Thursday, December 22, 2005

A swath of Hell

You can imagine if you are 60,000 feet doing mach 1.9 (about 1,400 mph) and these bombs are flying out of your airplane, the swath of hell you can produce going through a country saying "I'll take that target, and that target".
Lt. Col. David Krumm, F-22A instructor pilot

He's talking about the F-22A, America's newest fighter jet. And it's a beast, no doubt about it. In training the F-22A takes on and defeats 6 F-15's flown by our most experienced pilots.
Despite the favorable odds, the F-15s, still one of the world's most capable fighters, are no contest for the fastest radar-evading stealth jet ever built.

"The F-15 pilots, they are the world's best pilots," said Lt. Col. David Krumm, an F-22A instructor pilot. "When you take them flying against anyone else in the world, they are going to wipe the floor with them. It's a startling moment for them to come down here and get waylaid."
In spite of its air-to-air superiority, the F-22A is designed to be "especially" efficient in taking out ground-to-air anti-aircraft missiles.
"In any air-to-air fight out there, it is a hopeless mismatch," Krumm said. "What we are more concerned with are countries that want to deny us air space by purchasing surface-to-air missiles and that kind of stuff. Those are very lethal to the way the U.S. deploys."

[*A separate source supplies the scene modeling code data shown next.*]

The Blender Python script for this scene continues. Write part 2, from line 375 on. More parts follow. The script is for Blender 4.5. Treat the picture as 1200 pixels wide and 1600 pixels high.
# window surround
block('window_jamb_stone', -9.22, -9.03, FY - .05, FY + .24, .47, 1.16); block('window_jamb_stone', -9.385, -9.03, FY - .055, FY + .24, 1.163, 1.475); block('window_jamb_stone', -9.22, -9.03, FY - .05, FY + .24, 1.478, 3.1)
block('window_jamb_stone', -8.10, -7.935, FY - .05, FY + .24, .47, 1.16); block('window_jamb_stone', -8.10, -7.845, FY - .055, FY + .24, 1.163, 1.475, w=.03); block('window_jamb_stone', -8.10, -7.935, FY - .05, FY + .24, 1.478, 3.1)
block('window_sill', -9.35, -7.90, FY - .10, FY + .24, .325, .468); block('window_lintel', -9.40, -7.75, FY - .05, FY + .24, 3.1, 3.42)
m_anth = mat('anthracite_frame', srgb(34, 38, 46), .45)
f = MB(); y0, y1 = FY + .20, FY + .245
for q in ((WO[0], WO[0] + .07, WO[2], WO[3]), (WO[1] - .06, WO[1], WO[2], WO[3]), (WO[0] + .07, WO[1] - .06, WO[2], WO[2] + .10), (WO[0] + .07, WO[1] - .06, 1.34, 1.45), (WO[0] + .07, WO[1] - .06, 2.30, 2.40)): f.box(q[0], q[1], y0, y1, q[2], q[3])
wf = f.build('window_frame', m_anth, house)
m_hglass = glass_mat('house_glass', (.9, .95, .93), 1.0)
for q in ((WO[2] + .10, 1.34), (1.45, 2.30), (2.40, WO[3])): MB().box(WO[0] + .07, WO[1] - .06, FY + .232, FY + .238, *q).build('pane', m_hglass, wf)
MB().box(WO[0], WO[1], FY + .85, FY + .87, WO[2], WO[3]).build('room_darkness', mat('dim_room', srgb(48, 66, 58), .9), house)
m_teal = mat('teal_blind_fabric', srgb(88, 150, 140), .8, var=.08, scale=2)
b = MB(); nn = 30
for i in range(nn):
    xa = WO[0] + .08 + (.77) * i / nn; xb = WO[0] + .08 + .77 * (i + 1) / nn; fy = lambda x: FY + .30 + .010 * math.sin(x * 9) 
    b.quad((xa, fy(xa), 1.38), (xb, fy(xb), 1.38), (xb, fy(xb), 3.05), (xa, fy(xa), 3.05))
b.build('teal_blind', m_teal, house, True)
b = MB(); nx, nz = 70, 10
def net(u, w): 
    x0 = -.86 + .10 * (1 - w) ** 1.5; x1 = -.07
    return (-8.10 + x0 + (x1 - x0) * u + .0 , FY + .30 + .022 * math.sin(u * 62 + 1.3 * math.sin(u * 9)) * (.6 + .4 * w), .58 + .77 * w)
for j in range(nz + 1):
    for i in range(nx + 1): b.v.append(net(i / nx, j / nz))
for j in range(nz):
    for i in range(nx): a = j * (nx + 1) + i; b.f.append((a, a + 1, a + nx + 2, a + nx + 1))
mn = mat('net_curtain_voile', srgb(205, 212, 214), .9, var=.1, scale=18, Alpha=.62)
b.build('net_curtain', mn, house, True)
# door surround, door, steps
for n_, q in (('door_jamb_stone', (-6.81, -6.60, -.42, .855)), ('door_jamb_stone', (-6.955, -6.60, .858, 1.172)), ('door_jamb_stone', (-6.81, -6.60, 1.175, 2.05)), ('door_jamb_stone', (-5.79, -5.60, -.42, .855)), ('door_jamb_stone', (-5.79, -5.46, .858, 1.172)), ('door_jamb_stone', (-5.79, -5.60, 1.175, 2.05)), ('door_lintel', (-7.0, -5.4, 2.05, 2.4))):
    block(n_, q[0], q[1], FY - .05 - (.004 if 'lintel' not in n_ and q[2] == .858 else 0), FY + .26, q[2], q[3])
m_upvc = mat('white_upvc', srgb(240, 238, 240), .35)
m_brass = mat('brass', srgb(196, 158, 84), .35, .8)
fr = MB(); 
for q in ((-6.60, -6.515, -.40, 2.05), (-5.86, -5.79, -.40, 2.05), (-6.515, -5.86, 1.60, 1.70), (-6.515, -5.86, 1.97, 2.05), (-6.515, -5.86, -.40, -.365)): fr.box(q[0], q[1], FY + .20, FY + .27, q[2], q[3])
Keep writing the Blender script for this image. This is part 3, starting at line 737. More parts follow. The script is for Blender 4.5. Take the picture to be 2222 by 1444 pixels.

The Raptor is designed to be especially proficient at taking out such ground-launched missiles because of its speed and stealth. That's something military leaders say could be needed in a fight against potential enemies including Iran or North Korea.

"We want to kick the door down so the air space is clear for any (aircraft) you want to go in," Krumm said. "Someone could come in flying a Cessna 172 with a pistol if you wanted after we're done."